===== RECORD SET
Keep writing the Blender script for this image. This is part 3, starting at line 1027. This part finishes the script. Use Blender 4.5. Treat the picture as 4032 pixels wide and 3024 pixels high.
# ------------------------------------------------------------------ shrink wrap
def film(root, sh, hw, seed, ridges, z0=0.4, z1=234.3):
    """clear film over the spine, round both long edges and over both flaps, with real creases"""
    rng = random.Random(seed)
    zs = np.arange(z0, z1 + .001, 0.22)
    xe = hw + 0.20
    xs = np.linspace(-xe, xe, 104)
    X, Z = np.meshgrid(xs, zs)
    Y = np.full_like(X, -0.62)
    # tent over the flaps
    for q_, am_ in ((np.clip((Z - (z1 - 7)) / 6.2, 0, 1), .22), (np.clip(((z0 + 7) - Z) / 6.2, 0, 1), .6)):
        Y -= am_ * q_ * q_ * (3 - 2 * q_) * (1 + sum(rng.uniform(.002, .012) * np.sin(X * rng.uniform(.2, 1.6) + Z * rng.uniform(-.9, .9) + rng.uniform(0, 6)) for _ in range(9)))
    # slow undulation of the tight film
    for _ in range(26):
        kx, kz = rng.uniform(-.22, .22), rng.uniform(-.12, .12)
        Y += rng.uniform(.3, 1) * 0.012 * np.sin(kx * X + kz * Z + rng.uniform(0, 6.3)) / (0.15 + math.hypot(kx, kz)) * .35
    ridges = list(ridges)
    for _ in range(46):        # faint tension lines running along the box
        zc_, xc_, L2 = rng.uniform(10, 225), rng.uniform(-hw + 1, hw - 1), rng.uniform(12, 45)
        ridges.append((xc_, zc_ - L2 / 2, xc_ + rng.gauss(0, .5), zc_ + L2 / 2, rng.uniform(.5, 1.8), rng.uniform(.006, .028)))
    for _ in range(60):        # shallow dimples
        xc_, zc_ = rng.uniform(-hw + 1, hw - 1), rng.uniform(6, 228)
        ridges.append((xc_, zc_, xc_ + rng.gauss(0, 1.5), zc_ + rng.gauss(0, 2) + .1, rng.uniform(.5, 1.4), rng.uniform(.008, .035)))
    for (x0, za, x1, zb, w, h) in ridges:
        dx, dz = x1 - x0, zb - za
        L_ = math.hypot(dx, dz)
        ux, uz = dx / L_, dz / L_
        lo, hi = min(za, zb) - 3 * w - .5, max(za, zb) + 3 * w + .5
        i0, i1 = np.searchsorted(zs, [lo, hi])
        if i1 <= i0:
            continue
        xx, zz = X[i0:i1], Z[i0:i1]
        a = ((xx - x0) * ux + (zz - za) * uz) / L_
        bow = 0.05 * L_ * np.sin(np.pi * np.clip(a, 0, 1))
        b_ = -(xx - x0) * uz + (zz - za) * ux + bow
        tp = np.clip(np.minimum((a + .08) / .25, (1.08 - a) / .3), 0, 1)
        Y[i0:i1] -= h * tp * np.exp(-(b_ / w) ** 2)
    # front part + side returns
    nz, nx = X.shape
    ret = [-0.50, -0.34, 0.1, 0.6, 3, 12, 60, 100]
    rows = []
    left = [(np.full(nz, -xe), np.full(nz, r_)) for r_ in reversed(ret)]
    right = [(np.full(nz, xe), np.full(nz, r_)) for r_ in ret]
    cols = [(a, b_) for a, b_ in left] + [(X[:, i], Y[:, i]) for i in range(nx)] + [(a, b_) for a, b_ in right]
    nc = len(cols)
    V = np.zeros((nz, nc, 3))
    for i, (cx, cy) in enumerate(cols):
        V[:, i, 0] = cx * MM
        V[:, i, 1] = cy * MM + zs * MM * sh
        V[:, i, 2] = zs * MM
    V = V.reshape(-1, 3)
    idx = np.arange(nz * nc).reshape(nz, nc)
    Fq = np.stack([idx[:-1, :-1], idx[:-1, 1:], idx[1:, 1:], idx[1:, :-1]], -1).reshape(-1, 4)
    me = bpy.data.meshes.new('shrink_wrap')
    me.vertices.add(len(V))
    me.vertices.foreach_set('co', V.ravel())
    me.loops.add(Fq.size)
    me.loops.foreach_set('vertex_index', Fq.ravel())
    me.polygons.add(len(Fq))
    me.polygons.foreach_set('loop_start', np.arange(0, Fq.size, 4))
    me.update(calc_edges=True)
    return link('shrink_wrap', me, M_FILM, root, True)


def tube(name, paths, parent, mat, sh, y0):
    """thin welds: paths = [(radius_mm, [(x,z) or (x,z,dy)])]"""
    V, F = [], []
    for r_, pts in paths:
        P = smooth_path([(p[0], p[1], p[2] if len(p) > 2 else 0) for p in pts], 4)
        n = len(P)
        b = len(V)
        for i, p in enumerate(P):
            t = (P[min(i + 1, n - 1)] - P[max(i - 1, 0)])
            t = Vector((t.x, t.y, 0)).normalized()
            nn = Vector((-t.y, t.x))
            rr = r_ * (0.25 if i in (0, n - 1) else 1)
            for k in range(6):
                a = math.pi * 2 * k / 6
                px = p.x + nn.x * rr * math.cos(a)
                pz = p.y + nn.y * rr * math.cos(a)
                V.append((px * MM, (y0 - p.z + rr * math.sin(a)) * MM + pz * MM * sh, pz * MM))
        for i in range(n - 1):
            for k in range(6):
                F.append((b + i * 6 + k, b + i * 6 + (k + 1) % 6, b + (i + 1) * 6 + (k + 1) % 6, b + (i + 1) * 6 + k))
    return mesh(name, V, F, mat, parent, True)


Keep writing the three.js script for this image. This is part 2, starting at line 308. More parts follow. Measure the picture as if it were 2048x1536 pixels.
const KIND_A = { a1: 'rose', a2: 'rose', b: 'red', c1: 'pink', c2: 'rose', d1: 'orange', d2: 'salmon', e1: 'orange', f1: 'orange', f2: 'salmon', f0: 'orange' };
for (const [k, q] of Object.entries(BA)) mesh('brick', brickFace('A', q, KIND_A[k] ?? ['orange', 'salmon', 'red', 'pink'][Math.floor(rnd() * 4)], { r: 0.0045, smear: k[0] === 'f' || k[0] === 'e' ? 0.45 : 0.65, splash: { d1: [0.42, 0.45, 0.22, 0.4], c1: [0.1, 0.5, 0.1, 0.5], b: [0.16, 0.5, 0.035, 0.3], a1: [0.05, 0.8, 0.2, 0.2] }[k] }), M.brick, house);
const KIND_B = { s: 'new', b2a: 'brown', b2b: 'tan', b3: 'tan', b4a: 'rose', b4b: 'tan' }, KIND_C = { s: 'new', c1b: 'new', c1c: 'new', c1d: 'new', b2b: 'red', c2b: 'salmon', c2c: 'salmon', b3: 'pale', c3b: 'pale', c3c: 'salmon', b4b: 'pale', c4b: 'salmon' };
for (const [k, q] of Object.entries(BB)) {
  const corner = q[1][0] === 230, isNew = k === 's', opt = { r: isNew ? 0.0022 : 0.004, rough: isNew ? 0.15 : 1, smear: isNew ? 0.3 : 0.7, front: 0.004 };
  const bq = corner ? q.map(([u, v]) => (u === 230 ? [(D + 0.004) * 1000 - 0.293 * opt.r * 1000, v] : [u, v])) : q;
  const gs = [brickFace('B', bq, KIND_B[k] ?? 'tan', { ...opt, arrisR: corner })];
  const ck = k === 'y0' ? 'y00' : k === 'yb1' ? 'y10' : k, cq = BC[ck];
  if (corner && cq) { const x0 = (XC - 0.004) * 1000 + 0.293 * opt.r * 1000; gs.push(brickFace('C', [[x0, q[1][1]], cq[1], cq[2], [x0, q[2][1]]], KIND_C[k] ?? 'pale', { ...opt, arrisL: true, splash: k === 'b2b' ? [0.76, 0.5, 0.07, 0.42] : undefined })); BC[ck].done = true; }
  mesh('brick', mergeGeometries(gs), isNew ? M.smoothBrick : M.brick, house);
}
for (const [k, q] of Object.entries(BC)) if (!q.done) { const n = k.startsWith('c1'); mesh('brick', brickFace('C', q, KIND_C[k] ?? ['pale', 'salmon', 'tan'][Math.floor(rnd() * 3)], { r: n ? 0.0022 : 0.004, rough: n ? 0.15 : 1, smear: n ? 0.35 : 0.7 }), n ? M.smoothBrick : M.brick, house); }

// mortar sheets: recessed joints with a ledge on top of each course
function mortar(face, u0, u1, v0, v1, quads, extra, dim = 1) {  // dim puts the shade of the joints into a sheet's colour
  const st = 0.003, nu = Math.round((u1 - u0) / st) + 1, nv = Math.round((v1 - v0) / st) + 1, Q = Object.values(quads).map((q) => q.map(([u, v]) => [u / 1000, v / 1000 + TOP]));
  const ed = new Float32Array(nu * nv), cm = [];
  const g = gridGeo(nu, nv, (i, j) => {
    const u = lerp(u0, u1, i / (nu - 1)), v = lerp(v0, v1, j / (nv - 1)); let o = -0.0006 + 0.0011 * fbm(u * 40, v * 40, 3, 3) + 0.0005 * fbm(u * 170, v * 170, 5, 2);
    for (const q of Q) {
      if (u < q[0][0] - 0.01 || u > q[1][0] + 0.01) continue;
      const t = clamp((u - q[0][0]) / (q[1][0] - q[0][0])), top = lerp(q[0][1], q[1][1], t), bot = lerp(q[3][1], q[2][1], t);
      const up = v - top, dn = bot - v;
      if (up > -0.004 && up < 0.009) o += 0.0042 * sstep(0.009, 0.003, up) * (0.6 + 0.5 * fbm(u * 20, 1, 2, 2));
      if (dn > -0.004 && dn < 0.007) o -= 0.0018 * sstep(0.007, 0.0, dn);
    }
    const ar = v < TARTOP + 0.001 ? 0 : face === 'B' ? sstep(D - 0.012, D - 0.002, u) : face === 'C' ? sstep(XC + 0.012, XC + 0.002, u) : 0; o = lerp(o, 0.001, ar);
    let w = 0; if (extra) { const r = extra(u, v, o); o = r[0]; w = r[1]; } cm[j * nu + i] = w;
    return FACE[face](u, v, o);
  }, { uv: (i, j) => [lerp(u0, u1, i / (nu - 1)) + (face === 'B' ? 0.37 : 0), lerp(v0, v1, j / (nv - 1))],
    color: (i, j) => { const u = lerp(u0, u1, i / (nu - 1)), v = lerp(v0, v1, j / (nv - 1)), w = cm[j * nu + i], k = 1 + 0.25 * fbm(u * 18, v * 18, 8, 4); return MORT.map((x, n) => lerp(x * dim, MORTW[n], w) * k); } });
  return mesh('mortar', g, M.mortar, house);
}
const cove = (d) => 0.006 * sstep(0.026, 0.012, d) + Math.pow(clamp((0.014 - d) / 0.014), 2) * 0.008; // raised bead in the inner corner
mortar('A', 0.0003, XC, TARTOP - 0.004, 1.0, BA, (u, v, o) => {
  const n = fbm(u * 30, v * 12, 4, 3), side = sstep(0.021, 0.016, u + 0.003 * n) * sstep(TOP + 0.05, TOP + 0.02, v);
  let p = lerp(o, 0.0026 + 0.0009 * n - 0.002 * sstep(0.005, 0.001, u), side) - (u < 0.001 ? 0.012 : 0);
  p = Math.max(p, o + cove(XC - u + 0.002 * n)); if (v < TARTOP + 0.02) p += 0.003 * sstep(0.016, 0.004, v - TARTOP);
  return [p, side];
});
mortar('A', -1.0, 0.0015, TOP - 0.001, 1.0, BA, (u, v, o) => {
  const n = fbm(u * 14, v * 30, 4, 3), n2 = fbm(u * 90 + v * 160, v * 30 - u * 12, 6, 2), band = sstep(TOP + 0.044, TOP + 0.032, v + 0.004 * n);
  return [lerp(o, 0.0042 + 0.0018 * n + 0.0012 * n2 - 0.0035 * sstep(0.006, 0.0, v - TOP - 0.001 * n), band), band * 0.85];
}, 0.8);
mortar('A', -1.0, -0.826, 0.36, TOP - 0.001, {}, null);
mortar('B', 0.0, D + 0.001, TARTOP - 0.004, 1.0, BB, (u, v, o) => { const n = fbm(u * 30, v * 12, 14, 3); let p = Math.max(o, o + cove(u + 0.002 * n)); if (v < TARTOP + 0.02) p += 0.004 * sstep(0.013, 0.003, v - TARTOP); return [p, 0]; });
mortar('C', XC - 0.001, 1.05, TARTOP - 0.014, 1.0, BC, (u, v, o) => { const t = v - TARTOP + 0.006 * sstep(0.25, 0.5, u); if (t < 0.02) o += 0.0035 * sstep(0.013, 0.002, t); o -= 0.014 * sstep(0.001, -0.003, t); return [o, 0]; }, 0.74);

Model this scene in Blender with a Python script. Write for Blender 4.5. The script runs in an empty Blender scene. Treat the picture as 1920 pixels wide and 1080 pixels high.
==========
* [WHAT IS EXPECTED]:
Copy every line that contains the string "lerp".

* [WRITTEN SOLUTION]:
    const u = lerp(u0, u1, i / (nu - 1)), v = lerp(v0, v1, j / (nv - 1)); let o = -0.0006 + 0.0011 * fbm(u * 40, v * 40, 3, 3) + 0.0005 * fbm(u * 170, v * 170, 5, 2);
      const t = clamp((u - q[0][0]) / (q[1][0] - q[0][0])), top = lerp(q[0][1], q[1][1], t), bot = lerp(q[3][1], q[2][1], t);
    const ar = v < TARTOP + 0.001 ? 0 : face === 'B' ? sstep(D - 0.012, D - 0.002, u) : face === 'C' ? sstep(XC + 0.012, XC + 0.002, u) : 0; o = lerp(o, 0.001, ar);
  }, { uv: (i, j) => [lerp(u0, u1, i / (nu - 1)) + (face === 'B' ? 0.37 : 0), lerp(v0, v1, j / (nv - 1))],
    color: (i, j) => { const u = lerp(u0, u1, i / (nu - 1)), v = lerp(v0, v1, j / (nv - 1)), w = cm[j * nu + i], k = 1 + 0.25 * fbm(u * 18, v * 18, 8, 4); return MORT.map((x, n) => lerp(x * dim, MORTW[n], w) * k); } });
  let p = lerp(o, 0.0026 + 0.0009 * n - 0.002 * sstep(0.005, 0.001, u), side) - (u < 0.001 ? 0.012 : 0);
  return [lerp(o, 0.0042 + 0.0018 * n + 0.0012 * n2 - 0.0035 * sstep(0.006, 0.0, v - TOP - 0.001 * n), band), band * 0.85];